Es geht nichts. Nur der Auspuff des Vorderlasters geht. Und mit ihm sämtliche Auspuffe all dieser Vor-Vorderlaster, welche von Herrn TomTom ebenfalls vorsorglich von der Autobahn weggeführt worden sind.
Herr TomTom, der uns sowie alle andern Verirrten dieser Welt in solches Elend geführt hat, erklärt seelenruhig: «BEI DER NÄCHSTEN STRASSE BIEGEN SIE LINKS AB?»
Die nächste Strasse liegt Stunden entfernt. Ich haue mit der Faust auf den Apparat an der Autoscheibe. Innocent jault auf: «BIST DU VERRÜCKT? PASS AUF? DER LAAAASTER?»
Da hat es gekracht. Die Vorderscheibe sah aus wie das frisch gecrashte Eis, das die Italiener GRANITA nennen.
Herr TomTom, der sich an die Scheibe angesaugt hatte, rutschte sanft vom Glas. Und meldete: «Bitte wenden Sie? bitte wenden Sie.»
Es war sein letztes Wort.
Als erstes habe ich den Computer in weitem Bogen ins anliegende Feld geworfen.
Als zweites den Lastwagen-Chauffeur begrüsst: «MIRACOLO! So ist es doch noch Tag geworden. Wer hinter Ihnen fährt, erlebt nämlich nur dunkelste Nacht!»
Und als drittes habe ich den ohnmächtigen Innocent mit einem Schluck Grappa wieder in die Realität eines Beifahrers zurückgeholt. «Pavarotti ist tot - und du machst wegen eines eingestauchten Kühlers gleich eine Oper?»

Samstag - Der Huckepack-Laster hat dann unsern Schrottkäfer samt 23 Tragtaschen mit aufgeweichter «Cailler Nuss», zwei gefälschten Louis-Vuitton-Säcken und Innocents Apnoe-Schlauch nach Modena transportiert. Im Hotel Canale Grande gab man uns das Notzimmer - und dies auch nur, weil ich dort die Portieri immer mit den neusten Swatch-Uhren besteche. MODENA WAR NÄMLICH TOTAL AUSGEBUCHT. Die Trauerfeier von grande Luciano hatte die Menschen aus aller Welt in die Stadt des süssen Essigs herbeigetrommelt. Und weil ich schon früher immer der Stimme von Luciano nachgereist bin, habe ich das Ganze als Wink von oben betrachtet. Und Herrn TomTom verziehen.

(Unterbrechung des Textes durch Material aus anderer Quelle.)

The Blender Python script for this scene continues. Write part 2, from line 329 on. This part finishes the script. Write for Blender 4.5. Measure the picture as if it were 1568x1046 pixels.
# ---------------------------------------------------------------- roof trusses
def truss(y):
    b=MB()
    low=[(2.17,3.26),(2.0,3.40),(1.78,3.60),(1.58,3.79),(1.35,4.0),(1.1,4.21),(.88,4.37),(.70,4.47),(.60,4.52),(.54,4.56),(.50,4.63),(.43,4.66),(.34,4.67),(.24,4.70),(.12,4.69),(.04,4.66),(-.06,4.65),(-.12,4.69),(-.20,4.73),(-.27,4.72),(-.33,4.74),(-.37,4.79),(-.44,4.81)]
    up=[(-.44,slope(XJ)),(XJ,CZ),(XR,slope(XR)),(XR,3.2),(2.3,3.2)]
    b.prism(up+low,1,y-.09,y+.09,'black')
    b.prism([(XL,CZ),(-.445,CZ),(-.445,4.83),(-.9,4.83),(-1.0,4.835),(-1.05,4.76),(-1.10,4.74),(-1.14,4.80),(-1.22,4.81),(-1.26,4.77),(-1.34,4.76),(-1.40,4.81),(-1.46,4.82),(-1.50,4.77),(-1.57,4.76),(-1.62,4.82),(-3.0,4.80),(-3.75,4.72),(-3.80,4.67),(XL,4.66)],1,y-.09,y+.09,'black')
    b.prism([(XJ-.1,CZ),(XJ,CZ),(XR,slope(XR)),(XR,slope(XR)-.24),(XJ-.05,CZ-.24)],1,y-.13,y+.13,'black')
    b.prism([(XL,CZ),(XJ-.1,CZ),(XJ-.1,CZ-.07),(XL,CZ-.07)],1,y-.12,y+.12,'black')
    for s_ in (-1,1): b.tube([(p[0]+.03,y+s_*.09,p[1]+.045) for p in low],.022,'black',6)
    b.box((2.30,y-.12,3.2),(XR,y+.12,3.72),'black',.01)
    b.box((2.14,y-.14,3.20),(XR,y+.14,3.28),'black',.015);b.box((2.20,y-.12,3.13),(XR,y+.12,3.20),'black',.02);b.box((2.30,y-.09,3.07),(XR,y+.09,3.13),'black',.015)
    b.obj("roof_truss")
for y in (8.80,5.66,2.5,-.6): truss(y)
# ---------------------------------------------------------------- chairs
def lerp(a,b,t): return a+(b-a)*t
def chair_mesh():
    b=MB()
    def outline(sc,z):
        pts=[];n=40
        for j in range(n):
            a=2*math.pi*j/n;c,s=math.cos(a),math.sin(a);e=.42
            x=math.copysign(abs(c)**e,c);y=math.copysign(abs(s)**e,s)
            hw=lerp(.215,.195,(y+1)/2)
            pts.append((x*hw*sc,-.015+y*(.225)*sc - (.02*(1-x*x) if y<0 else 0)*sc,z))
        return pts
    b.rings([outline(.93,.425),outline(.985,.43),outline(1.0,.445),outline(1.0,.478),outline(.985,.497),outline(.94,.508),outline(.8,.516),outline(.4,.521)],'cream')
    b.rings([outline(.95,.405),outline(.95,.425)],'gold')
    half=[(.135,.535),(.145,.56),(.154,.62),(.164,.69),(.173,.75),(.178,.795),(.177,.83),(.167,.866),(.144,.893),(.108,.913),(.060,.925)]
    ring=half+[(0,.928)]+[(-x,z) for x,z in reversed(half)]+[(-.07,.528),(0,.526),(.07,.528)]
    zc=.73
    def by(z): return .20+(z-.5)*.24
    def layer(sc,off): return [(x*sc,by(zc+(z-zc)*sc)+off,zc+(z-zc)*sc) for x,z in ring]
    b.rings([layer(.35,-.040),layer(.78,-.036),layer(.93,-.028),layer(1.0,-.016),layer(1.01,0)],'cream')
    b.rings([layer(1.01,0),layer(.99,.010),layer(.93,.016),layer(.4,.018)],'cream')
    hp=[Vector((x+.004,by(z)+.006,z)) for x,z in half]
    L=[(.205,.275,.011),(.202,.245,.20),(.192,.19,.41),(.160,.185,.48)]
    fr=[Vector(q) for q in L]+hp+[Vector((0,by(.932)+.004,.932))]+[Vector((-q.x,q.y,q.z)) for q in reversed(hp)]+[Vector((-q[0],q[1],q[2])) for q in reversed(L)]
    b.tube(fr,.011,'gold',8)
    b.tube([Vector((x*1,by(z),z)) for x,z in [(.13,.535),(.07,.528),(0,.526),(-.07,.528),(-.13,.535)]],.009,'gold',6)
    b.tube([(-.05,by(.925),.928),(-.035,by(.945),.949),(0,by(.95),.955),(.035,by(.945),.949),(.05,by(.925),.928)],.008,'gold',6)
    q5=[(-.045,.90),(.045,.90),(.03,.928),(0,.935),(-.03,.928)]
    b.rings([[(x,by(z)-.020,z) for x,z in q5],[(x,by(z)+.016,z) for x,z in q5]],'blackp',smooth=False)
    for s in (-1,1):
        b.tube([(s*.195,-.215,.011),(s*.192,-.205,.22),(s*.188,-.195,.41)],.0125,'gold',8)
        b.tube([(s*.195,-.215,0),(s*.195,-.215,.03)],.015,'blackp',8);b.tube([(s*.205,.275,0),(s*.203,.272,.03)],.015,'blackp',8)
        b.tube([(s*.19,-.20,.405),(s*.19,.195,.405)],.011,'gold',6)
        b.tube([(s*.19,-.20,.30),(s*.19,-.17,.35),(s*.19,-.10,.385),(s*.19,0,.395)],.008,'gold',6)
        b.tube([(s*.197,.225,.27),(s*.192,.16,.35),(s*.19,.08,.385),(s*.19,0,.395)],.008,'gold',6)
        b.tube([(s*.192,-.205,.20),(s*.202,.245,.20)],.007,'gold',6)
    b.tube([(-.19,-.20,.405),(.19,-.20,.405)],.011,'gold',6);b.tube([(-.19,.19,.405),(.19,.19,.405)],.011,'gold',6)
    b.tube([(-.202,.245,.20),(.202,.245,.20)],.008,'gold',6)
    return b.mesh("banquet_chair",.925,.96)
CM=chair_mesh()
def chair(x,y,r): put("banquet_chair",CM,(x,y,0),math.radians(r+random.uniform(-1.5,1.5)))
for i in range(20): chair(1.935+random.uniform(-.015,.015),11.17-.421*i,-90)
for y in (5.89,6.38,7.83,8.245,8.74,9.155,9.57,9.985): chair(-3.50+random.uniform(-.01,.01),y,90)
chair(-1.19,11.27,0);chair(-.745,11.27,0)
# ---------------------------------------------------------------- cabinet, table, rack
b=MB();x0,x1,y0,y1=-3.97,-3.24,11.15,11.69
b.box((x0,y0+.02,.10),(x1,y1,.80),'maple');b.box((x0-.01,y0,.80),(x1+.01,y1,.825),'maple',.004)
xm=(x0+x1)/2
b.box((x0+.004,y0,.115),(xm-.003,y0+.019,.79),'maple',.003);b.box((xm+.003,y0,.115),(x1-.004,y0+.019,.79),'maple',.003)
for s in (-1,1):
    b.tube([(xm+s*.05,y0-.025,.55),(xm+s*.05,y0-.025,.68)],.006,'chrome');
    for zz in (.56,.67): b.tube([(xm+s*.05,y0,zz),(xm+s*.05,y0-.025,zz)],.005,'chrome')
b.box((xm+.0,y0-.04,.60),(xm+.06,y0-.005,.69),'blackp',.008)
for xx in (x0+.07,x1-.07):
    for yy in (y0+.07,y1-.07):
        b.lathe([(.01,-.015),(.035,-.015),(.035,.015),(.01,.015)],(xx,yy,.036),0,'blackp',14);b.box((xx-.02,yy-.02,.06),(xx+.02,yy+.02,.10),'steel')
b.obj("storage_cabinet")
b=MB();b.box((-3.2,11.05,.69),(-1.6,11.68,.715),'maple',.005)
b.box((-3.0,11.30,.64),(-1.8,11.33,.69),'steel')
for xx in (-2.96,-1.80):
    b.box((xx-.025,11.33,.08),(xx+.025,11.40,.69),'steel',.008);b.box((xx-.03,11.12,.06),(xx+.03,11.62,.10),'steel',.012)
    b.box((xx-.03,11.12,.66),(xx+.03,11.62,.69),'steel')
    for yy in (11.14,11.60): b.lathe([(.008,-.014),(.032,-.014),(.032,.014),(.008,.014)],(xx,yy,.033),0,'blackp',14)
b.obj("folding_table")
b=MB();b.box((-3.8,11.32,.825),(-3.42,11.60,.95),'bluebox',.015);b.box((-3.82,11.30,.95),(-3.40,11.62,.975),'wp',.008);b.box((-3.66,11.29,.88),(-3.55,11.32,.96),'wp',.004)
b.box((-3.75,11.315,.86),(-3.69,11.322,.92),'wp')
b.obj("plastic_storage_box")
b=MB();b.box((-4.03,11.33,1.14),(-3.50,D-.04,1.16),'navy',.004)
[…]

Natürlich kamen wir nicht in die Kathedrale rein. Das war für Prodi-Berlusconi und Co. Aber sie haben die Zeremonie auf dem Dom-Platz übertragen. Hier hat Bocelli alle zu Tränen gerührt. Selbst Innocent weinte. Ähnlich geweint hat er nur noch, als er die Rechnung für die Autoreparatur in den Händen hielt?

Montag - Gut - wir sind am Appennin auch ohne TomTom in einen Stau gekommen. Ein Lastwagen ist gekippt. Und Tausende von Plastikflaschen, gefüllt mit Mineralwasser «frizzante» haben die Strasse versperrt. So sind wir zwei Stunden im Plastik stecken geblieben.
«Da hast Dus!», nickte Innocent klugscheisserisch. Ich schob eine CD in den Player: «Die schönsten Arien Pavarottis». Luciano schmetterte sein unvergessliches «vincerooo».
«Lauter!», rief der Wohnwagenfahrer vor mir.
Ich drehte voll auf.
Luciano sang für alle.
Auf der verstopften Autobahn lächelten die Menschen. Und schauten mit geschlossenen Augen himmelwärts?